L’amateurisme en pleine action

La bourse de Casablanca a encore du chemin à faire pour se hisser aux standards recommandés…

Si vous voulez épuiser votre stock de patience et savoir ce qu’est  à l’ère numérique une mauvaise expérience utilisateur, connectez-vous au site internet de la bourse de Casablanca.

Pendant qu’il donnait son cours devant un parterre d’étudiants, un professeur de finance s’est connecté pour les besoins sur le site officiel de la bourse de Casablanca pour télécharger les cours des actions. Grosse surprise. La procédure est fastidieuse. Il fallait renseigner son numéro de téléphone et son mail et attendre plusieurs minutes pour recevoir l’information.
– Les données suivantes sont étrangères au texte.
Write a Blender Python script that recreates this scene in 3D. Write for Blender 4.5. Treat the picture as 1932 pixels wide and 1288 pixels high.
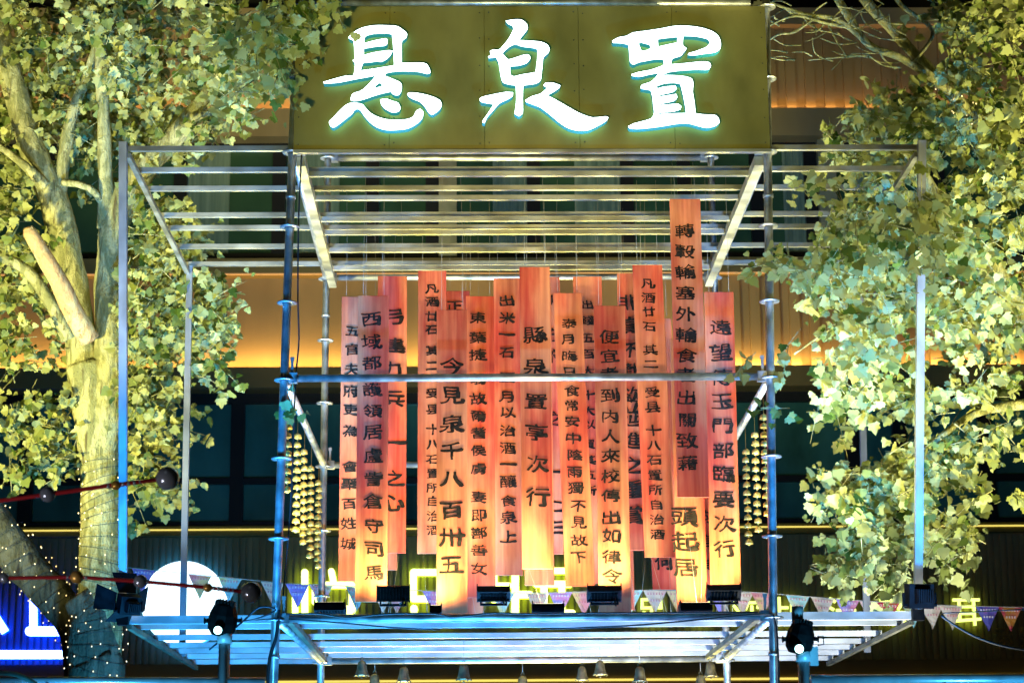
import bpy, bmesh, math, random
from mathutils import Vector, Matrix, noise
R = math.radians
random.seed(7)
scene = bpy.context.scene
for o in list(bpy.data.objects):
    bpy.data.objects.remove(o)
COL = scene.collection

# ------------------------------------------------------------------ camera
F, PIT, ROL, YAW = 3879.48, 0.23762, -0.00781, -0.01829
CAM = Vector((-0.35966, -12.61199, 1.6))
_cy, _sy, _cp, _sp = math.cos(YAW), math.sin(YAW), math.cos(PIT), math.sin(PIT)
_right = Vector((_cy, _sy, 0)); _yax = Vector((-_sy, _cy, 0))
FWD = _yax * _cp + Vector((0, 0, 1)) * _sp
_up = -_yax * _sp + Vector((0, 0, 1)) * _cp
RIGHT = _right * math.cos(ROL) + _up * math.sin(ROL)
UP = _up * math.cos(ROL) - _right * math.sin(ROL)
cam = bpy.data.cameras.new("camera"); camo = bpy.data.objects.new("camera", cam); COL.objects.link(camo)
m = Matrix.Identity(4)
for i, a in enumerate((RIGHT, UP, -FWD)):
    for j in range(3): m[j][i] = a[j]
m.translation = CAM
camo.matrix_world = m
cam.sensor_width = 36; cam.lens = F / 1932 * 36
cam.clip_start = 0.05; cam.clip_end = 400
cam.dof.use_dof = True; cam.dof.focus_distance = 13.4; cam.dof.aperture_fstop = 5.6
scene.camera = camo

# ------------------------------------------------------------------ sky, faint fill sun, exposure
w = bpy.data.worlds.new("World"); scene.world = w; w.use_nodes = True
nt = w.node_tree; bg = nt.nodes["Background"]
sky = nt.nodes.new("ShaderNodeTexSky"); sky.sky_type = 'NISHITA'; sky.sun_disc = False
sky.sun_elevation = R(-4); sky.sun_rotation = R(200)
nt.links.new(sky.outputs[0], bg.inputs[0]); bg.inputs[1].default_value = 0.07
sun = bpy.data.lights.new("moon", 'SUN'); sun.energy = 0.012; sun.angle = R(0.5); sun.color = (1, .95, .85)  # weak sun lamp added as general fill
suno = bpy.data.objects.new("moon", sun); suno.rotation_euler = (R(40), 0, R(-20)); COL.objects.link(suno)
vs = scene.view_settings; vs.view_transform = 'Standard'; vs.look = 'None'; vs.exposure = 0; vs.gamma = 1
scene.cycles.use_denoising = True
scene.cycles.max_bounces = 6; scene.cycles.transparent_max_bounces = 12
scene.cycles.sample_clamp_indirect = 6.0

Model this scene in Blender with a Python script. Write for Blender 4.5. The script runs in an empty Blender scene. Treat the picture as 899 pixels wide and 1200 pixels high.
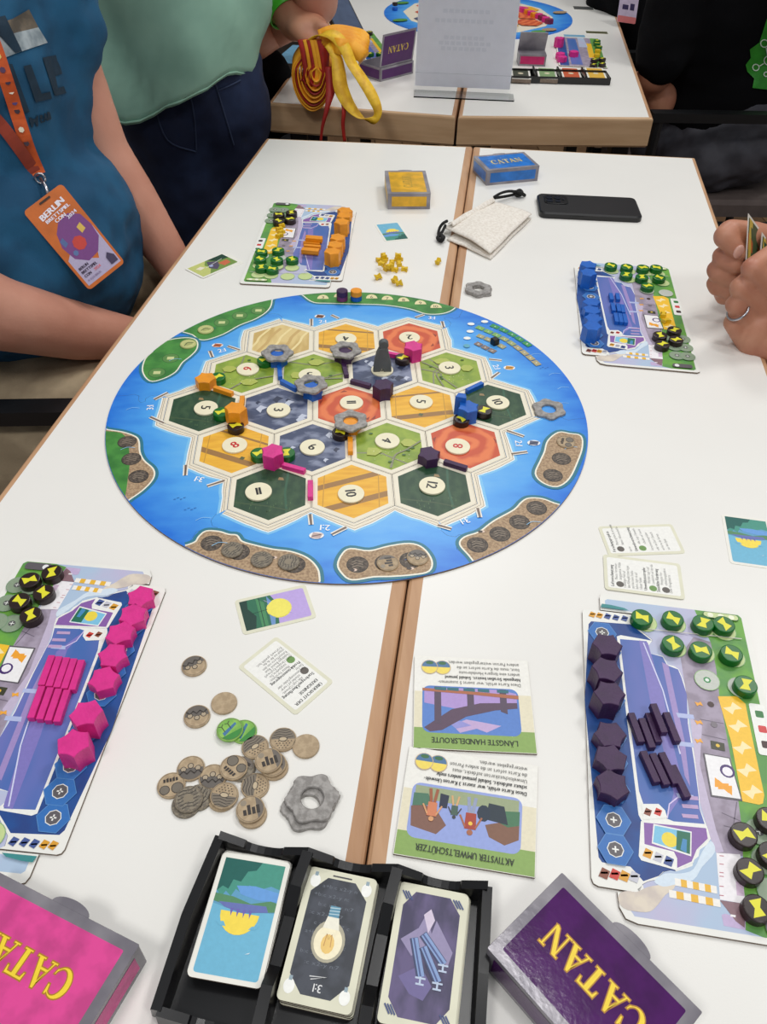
import bpy, bmesh, math, random
from mathutils import Vector, Matrix, Euler, noise
random.seed(7)
SC = bpy.context.scene
COL = SC.collection
TOP = 0.74                      # height of the table tops above the floor

# ------------------------------------------------------------------ camera
CAMP = Vector((-0.01254, -0.72293, 0.52241))
ROT = Euler((0.81665, -0.02001, -0.05470), 'XYZ')
FPX = 950.27
cam = bpy.data.cameras.new('camera')
cam_o = bpy.data.objects.new('camera', cam)
COL.objects.link(cam_o)
cam.sensor_fit = 'VERTICAL'
cam.sensor_height = 36.0
cam.lens = FPX * 36.0 / 1200.0
cam_o.location = CAMP + Vector((0, 0, TOP + 0.002))
cam_o.rotation_euler = ROT
cam.clip_start = 0.01
SC.camera = cam_o

# ------------------------------------------------------------------ light
W = bpy.data.worlds.new('hall_light')
SC.world = W
W.use_nodes = True
bg = W.node_tree.nodes['Background']
bg.inputs[0].default_value = (0.93, 0.96, 1.0, 1)
bg.inputs[1].default_value = 0.50
def area(name, loc, size, power, target=(0, 0, TOP), col=(1, 0.99, 0.975)):
    l = bpy.data.lights.new(name, 'AREA')
    l.shape = 'RECTANGLE'; l.size = size[0]; l.size_y = size[1]
    l.energy = power; l.color = col
    o = bpy.data.objects.new(name, l)
    o.location = loc
    d = Vector(target) - Vector(loc)
    o.rotation_euler = d.to_track_quat('-Z', 'Y').to_euler()
    COL.objects.link(o)
area('ceiling_panel_front', (-0.9, -1.3, 3.0), (0.5, 0.5), 27)
area('ceiling_panel_right', (1.5, 0.9, 3.1), (0.5, 0.5), 28)
area('ceiling_panel_overhead', (0.36, 0.02, 3.1), (0.42, 0.20), 12, (0.34, 0.0, 0.7))
area('ceiling_panel_back', (0.35, 2.2, 3.2), (0.8, 0.5), 32)
area('ceiling_panel_near_right', (1.1, -1.5, 3.1), (0.5, 0.5), 20)
SC.view_settings.view_transform = 'Standard'
SC.view_settings.look = 'None'
SC.view_settings.gamma = 1.0
SC.view_settings.exposure = -0.68
SC.view_settings.use_curve_mapping = False

# ------------------------------------------------------------------ pixel rays onto real planes
RM = ROT.to_matrix()
def ray(px, py):
    return RM @ Vector(((px - 449.5) / FPX, -(py - 600) / FPX, -1))
def at(px, py, h=0.0):          # point at height h above the table top
    d = ray(px, py); z = h - 0.002
    t = (z - CAMP.z) / d.z
    p = CAMP + d * t
    return Vector((p.x, p.y, h + TOP))
def aty(px, py, y):             # point on the upright plane at distance y
    d = ray(px, py); t = (y - CAMP.y) / d.y
    p = CAMP + d * t
    return Vector((p.x, p.y, p.z + TOP + 0.002))

# ------------------------------------------------------------------ materials
def lin(c):
    c = c / 255.0
    return c / 12.92 if c <= 0.04045 else ((c + 0.055) / 1.055) ** 2.4
def rgb(c): return (lin(c[0]), lin(c[1]), lin(c[2]), 1)
MC = {}
def mat(name, c, rough=0.5, var=0.06, scale=60, metal=0.0, bump=0.0, bscale=None, c2=None, coat=0.0, spec=0.5,
        stretch=None, detail=3, fac=None):
    if name in MC: return MC[name]
    m = bpy.data.materials.new(name); m.use_nodes = True
    nt = m.node_tree; N = nt.nodes; Lk = nt.links
    b = N['Principled BSDF']
    b.inputs['Roughness'].default_value = rough
    b.inputs['Metallic'].default_value = metal
    b.inputs['Specular IOR Level'].default_value = spec
    if coat: b.inputs['Coat Weight'].default_value = coat; b.inputs['Coat Roughness'].default_value = 0.15
    tc = N.new('ShaderNodeTexCoord'); mp = N.new('ShaderNodeMapping')
    Lk.new(tc.outputs['Object'], mp.inputs[0])
    if stretch: mp.inputs['Scale'].default_value = stretch
    nz = N.new('ShaderNodeTexNoise'); nz.inputs['Scale'].default_value = scale; nz.inputs['Detail'].default_value = detail
    Lk.new(mp.outputs[0], nz.inputs['Vector'])
    rp = N.new('ShaderNodeValToRGB')
    a = rgb(c)
    if c2 is None:
        lo = [max(0, v * (1 - var * 2)) for v in a[:3]] + [1]; hi = [min(1, v * (1 + var * 2)) for v in a[:3]] + [1]
        rp.color_ramp.elements[0].position = 0.3; rp.color_ramp.elements[1].position = 0.7
    else:
        lo = a; hi = rgb(c2)
        f = fac or (0.4, 0.6)
        rp.color_ramp.elements[0].position = f[0]; rp.color_ramp.elements[1].position = f[1]
    rp.color_ramp.elements[0].color = lo; rp.color_ramp.elements[1].color = hi
    Lk.new(nz.outputs['Fac'], rp.inputs[0]); Lk.new(rp.outputs[0], b.inputs['Base Color'])
    if bump:
        bn = N.new('ShaderNodeBump'); bn.inputs['Strength'].default_value = bump; bn.inputs['Distance'].default_value = 0.002
        n2 = N.new('ShaderNodeTexNoise'); n2.inputs['Scale'].default_value = bscale or scale * 3
        Lk.new(mp.outputs[0], n2.inputs['Vector']); Lk.new(n2.outputs['Fac'], bn.inputs['Height']); Lk.new(bn.outputs[0], b.inputs['Normal'])
    MC[name] = m
    return m
def ink(c, var=0.02):
    n = 'print_%02x%02x%02x' % tuple(c)
    return mat(n, c, rough=0.42, var=var, scale=400)

LAM = mat('white_laminate', (238, 236, 230), rough=0.33, var=0.012, scale=5, spec=0.4, bump=0.04, bscale=900)
BEECH = mat('beech_lipping', (200, 158, 120), rough=0.5, c2=(176, 132, 96), scale=55, stretch=(1, 0.12, 1), fac=(0.35, 0.75), bump=0.15, bscale=300)
BEECHF = mat('beech_front', (206, 172, 134), rough=0.5, c2=(182, 146, 108), scale=22, stretch=(0.25, 1, 2.2), fac=(0.35, 0.7))
BLACKP = mat('black_plastic', (16, 16, 18), rough=0.28, var=0.05, spec=0.5)
BLACKM = mat('black_metal', (20, 21, 23), rough=0.4, var=0.05)
STEEL = mat('brushed_steel', (190, 190, 195), rough=0.3, metal=1.0)
WHITEC = mat('white_card_stock', (240, 238, 228), rough=0.45, var=0.01)
CREAMC = mat('cream_card_stock', (226, 224, 200), rough=0.45, var=0.02)
CORE = mat('greyboard_core', (120, 105, 92), rough=0.8, var=0.1, scale=300)
PINKW = mat('pink_painted_wood', (222, 44, 140), rough=0.45, var=0.06, scale=90, bump=0.15, bscale=500)
PURPW = mat('purple_painted_wood', (60, 28, 72), rough=0.5, var=0.1, scale=90, bump=0.2, bscale=500)
ORANW = mat('orange_painted_wood', (238, 152, 20), rough=0.45, var=0.06, scale=90, bump=0.15, bscale=500)
BLUEW = mat('blue_painted_wood', (14, 96, 190), rough=0.45, var=0.06, scale=90, bump=0.15, bscale=500)
YELW = mat('yellow_painted_wood', (226, 186, 16), rough=0.45, var=0.06, scale=90)
GREENW = mat('green_painted_wood', (6, 104, 32), rough=0.35, var=0.08, scale=90)
BROWNW = mat('dark_brown_painted_wood', (40, 25, 22), rough=0.35, var=0.1, scale=90)
BLACKW = mat('black_painted_wood', (14, 14, 16), rough=0.4)
GREYW = mat('grey_painted_wood', (92, 96, 98), rough=0.6, var=0.1)
BOLTY = mat('yellow_bolt_ink', (232, 226, 50), rough=0.4, var=0.03)
RINGM = mat('grey_metallic_cardboard', (164, 160, 156), rough=0.5, c2=(136, 132, 128), scale=250, metal=0.15, bump=0.15, bscale=600)
SKIN = mat('skin', (206, 150, 128), rough=0.5, c2=(190, 130, 108), scale=14, fac=(0.3, 0.75), bump=0.12, bscale=260)
SKIN2 = mat('skin_tanned', (196, 140, 112), rough=0.48, c2=(176, 112, 88), scale=22, fac=(0.3, 0.75), bump=0.12, bscale=300)

# ------------------------------------------------------------------ object helpers
def finish(name, me, parent=None, loc=None, rz=0.0, smooth=False):
    o = bpy.data.objects.new(name, me)
    COL.objects.link(o)
    if parent is not None: o.parent = parent
    if loc is not None: o.location = loc
    if rz: o.rotation_euler = (0, 0, rz)
    if smooth:
        for p in me.polygons: p.use_smooth = True
    return o
def tag(o, label=None, cat=None, group=None, kind=None):
    if label: o['label'] = label
    if cat: o['category'] = cat
    if group: o['group'] = group
    if kind: o['kind'] = kind
    return o
def thing(name, label, cat, loc=(0, 0, 0), rz=0.0, group=None):
    o = bpy.data.objects.new(name, None); COL.objects.link(o)
    o.empty_display_size = 0.02
    o.location = loc; o.rotation_euler = (0, 0, rz)
    return tag(o, label, cat, group)
def dup(root, loc, rz, label, group=None):
    r = root.copy(); COL.objects.link(r); r.location = loc; r.rotation_euler = (0, 0, rz)
    r['label'] = label
    if group: r['group'] = group
    for ch in root.children:
        c = ch.copy(); COL.objects.link(c); c.parent = r
        for g in ch.children:
            d = g.copy(); COL.objects.link(d); d.parent = c
    return r

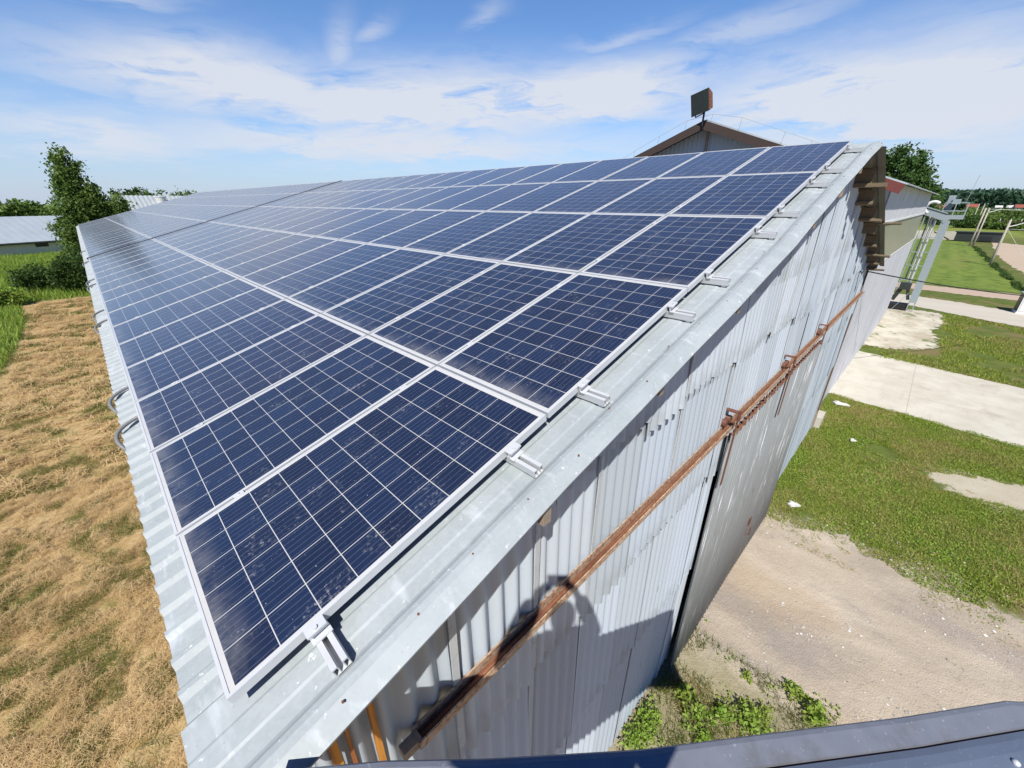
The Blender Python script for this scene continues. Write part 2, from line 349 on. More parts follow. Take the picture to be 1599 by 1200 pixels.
def m_ground(n, bs):
    p = n.objco(); x, y, z = n.xyz(p)
    e1 = n.mul(n.sub(n.noise(p, .55, 5, .6), .5), 2.2); e2 = n.mul(n.sub(n.noise(p, 3.2, 7, .75), .5), 2.0)
    a = n.noise(p, 1.6, 6, .7); b = n.noise(p, 9.0, 5, .7); f = n.noise(p, 40, 3, .7)
    grass = n.mix(n.step(a, .3, .7), (.085, .120, .022), (.150, .185, .038)); grass = n.mix(n.mul(n.step(b, .42, .68), .5), grass, (.065, .090, .018))
    brown = n.step(n.add(n.noise(p, .6, 5, .62), n.mul(n.sub(b, .5), .3)), .50, .62); grass = n.mix(n.mul(brown, .7), grass, (.22, .16, .075))
    hay = n.mix(n.step(n.noise(n.vmul(p, (1, 1.7, 1)), 2.4, 6, .72), .3, .7), (.30, .19, .07), (.50, .35, .16)); hay = n.mix(n.mul(n.step(b, .40, .65), .6), hay, (.58, .43, .23))
    hay = n.mix(n.mul(n.step(n.noise(p, 1.1, 5, .7), .52, .66), .75), hay, (.15, .15, .035)); hay = n.mix(n.mul(n.step(f, .50, .72), .6), hay, (.13, .085, .035))
    dirt = n.mix(n.step(n.noise(n.vmul(p, (1.0, .45, 1)), .9, 5, .6), .3, .7), (.45, .37, .28), (.59, .50, .385)); dirt = n.mix(n.mul(n.step(n.noise(n.vmul(p, (1.0, .6, 1)), .5, 5, .65), .47, .66), .75), dirt, (.31, .27, .235))
    dirt = n.mix(n.mul(n.step(n.noise(n.vmul(p, (1.0, .5, 1)), .45, 4), .5, .62), .45), dirt, (.42, .30, .185))
    st = n.voro(p, 13.0); st2 = n.voro(p, 31.0); zone = n.step(n.noise(p, .7, 4, .6), .46, .62)
    dirt = n.mix(n.mul(n.step(st, .24, .14), n.mul(zone, n.step(n.noise(p, 4.5, 3, .6), .52, .60))), dirt, (.70, .67, .62)); dirt = n.mix(n.mul(n.step(f, .52, .74), .35), dirt, (.20, .155, .115))
    rut = n.math('SINE', n.add(n.add(n.mul(x, 2.6), n.mul(y, 1.1)), n.mul(n.noise(p, .5, 3), 5.0))); dirt = n.mix(n.mul(n.step(rut, .45, .95), .30), dirt, (.33, .265, .20)); dirt = n.mix(n.mul(n.step(n.noise(p, 75, 2, .7), .56, .70), .45), dirt, (.62, .56, .47))
    dirt = n.mix(n.mul(n.step(st2, .22, .12), n.mul(zone, .5)), dirt, (.64, .60, .54))
    # bare rubble patches in the grass beside the yard
    rx = n.add(n.math('POWER', n.mul(n.sub(x, 15.6), 1.1), 2.0), n.math('POWER', n.mul(n.sub(y, -4.7), .62), 2.0))
    rub = n.step(n.add(n.math('SQRT', rx), n.mul(e2, 1.2)), 1.15, .9); grass = n.mix(n.mul(rub, .9), grass, n.mix(a, (.46, .38, .26), (.64, .59, .48)))
    nearw = n.step(n.add(n.math('ABSOLUTE', n.sub(y, -.15)), n.mul(e2, .3)), .55, .15)
    dz_ = n.mul(n.step(n.add(n.add(x, e1), n.mul(e2, .6)), 10.95, 10.55), n.step(n.add(y, n.mul(e2, .4)), 3.5, 2.5))
    weed = n.mul(n.step(n.add(n.math('SQRT', n.add(n.math('POWER', n.sub(x, 4.5), 2.0), n.math('POWER', n.mul(n.sub(y, -.9), .7), 2.0))), e2), 1.7, .8), .55)
    dirt = n.mix(weed, dirt, (.20, .19, .06))
    c = n.mix(dz_, grass, dirt)
    hz_ = n.mul(n.step(n.add(x, n.mul(e2, .2)), 1.0, .4), n.step(n.add(y, n.mul(e1, .7)), 48.5, 47.0))
    cut = n.mul(n.step(n.add(n.add(x, n.mul(e2, .3)), n.mul(n.math('POWER', n.math('ABSOLUTE', n.mul(n.sub(y, 35.0), .1)), 2.0), .55)), -3.9, -4.4), n.step(y, 24.0, 26.0)); hz_ = n.mul(hz_, n.sub(1.0, cut))
    c = n.mix(hz_, c, hay)
    far = n.mul(n.step(y, 46, 50), n.step(x, 6.0, 2.0)); wg = n.mix(n.step(n.noise(p, .35, 5, .7), .35, .65), (.10, .16, .025), (.20, .24, .05)); c = n.mix(n.mul(far, n.sub(1.0, hz_)), c, wg)
    meadow = n.step(x, 140, 170); mg = n.mix(n.step(n.noise(n.vmul(p, (.5, 1.5, 1)), .06, 5, .6), .4, .62), (.085, .15, .022), (.22, .25, .05)); c = n.mix(meadow, c, mg)
    h = n.add(n.mul(b, .6), n.mul(f, .4)); bs(c, .95, 0, n.bump(h, .9, .05), .2)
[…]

Pour une bourse censée fonctionner en temps réel, ce n’est pas du tout pratique.
Pire encore, notre enseignant est obligé de renouveler la même  procédure (renseigner son téléphone et son mail et attendre plusieurs minutes)  à chaque nouvelle demande, ce qui tourne à un jeu fatigant et interminable, incompatible avec les fonctionnalités en termes de souplesse et de réactivité, d’une plateforme boursière digne de ce nom.Tant qu’à faire simple et rapide, pourquoi ne pas rajouter de nouvelles cases pour renseigner sa date de naissance, son pays de résidence et son statut familial, ironise notre interlocuteur.  
Imaginez maintenant un investisseur étranger, nourrissant le projet  de placer ses billes au Maroc, qui se branche sur le site web de la bourse de Casablanca.  Mauvaise expérience client au bout du premier clic et peut-être refroidissement de ses ardeurs…Effet radical.

Incohérences

Les  dirigeants de cette bourse, qui se font d’ailleurs  trop discrets,  ignorent-ils qu’à l’ère numérique façonnée par la révolution des  nouvelles technologies de l’information, l’accès rapide à l’information ou à la data , qu’elle soit d’ordre, institutionnel,  boursier, économique ou financière, est un facteur de performance  et d’attractivité d’une entreprise, d’un pays  ? Avec une telle bourse-tortue, c’est l’image d’un Maroc qui ambitionne de devenir un hub financier régional qui  en prend un sérieux coup.
En fait, bien des choses dans le site de la bourse interpellent et agacent . Le fond, la forme et l’ergonomie. Côté design, le compte n’y est pas alors qu’il s’agit d’une nouvelle version datant de juin 2023. Entre un fonds noir  pas du tout adapté, une information présentée de manière désordonnée  pour vous faire perdre du temps, le site achève de donner une  mauvaise image du marché boursier.
Essayez d’avoir la moindre information sur une société cotée et c’est la galère garantie. Il faut naviguer entre plusieurs pages qui testent réellement votre patience en temps de réponse. « L’interface noire digne d’un site d’une secte satanique ne contribue pas à le rendre sympathique», commente notre professeur de finance qui n’est pas au bout de ses peines, pointant de multiples  incohérences.  D’abord,  l’information est limitée curieusement à une période de trois ans. Pas au-delà.  Pour les analystes boursiers qui ont besoin de données sur de longues périodes, ils doivent les chercher sur des sites étrangers.
Ensuite, le site affiche les indicateurs de l’année 2022, alors que certaines sociétés cotées publient tôt leurs résultats. Dans les pages consacrées aux états financiers des entreprises, c’est tout simplement du grand art ! Entre données manquantes de plusieurs années, formats non exploitables pour l’analyse, données présentées de manière programmée à épuiser votre stock de patience, notre bourse a encore du chemin à faire  pour se hisser juste aux standards d’un pays émergent.
La bourse qui tire ses revenus des frais de transaction qu’elle facture aux investisseurs leur doit au moins un service à minima, correct, à défaut  qu’il soit de haute facture. Cela fait longtemps que la place financière de Casablanca ne fait plus rêver  comme locomotive de financement de l’économie  pour des raisons diverses. On veut juste qu’elle fonctionne normalement et fournisse la même qualité de service numérique  que certaines administrations publiques.
Finalement, la plateforme digitale de la bourse est à l’image de son atonie incarnée par le nombre des sociétés cotées coincé à 70 depuis les années 2000. Chaque année, les responsables promettent pourtant un nouveau départ  censé se traduire par plus d’introductions et une  hausse significative du volume des échanges. Promesses qui crèvent à chaque fois   comme une bulle illusoire. La preuve que le marché boursier ne marche pas et qu’il est sérieusement fâché avec l’action.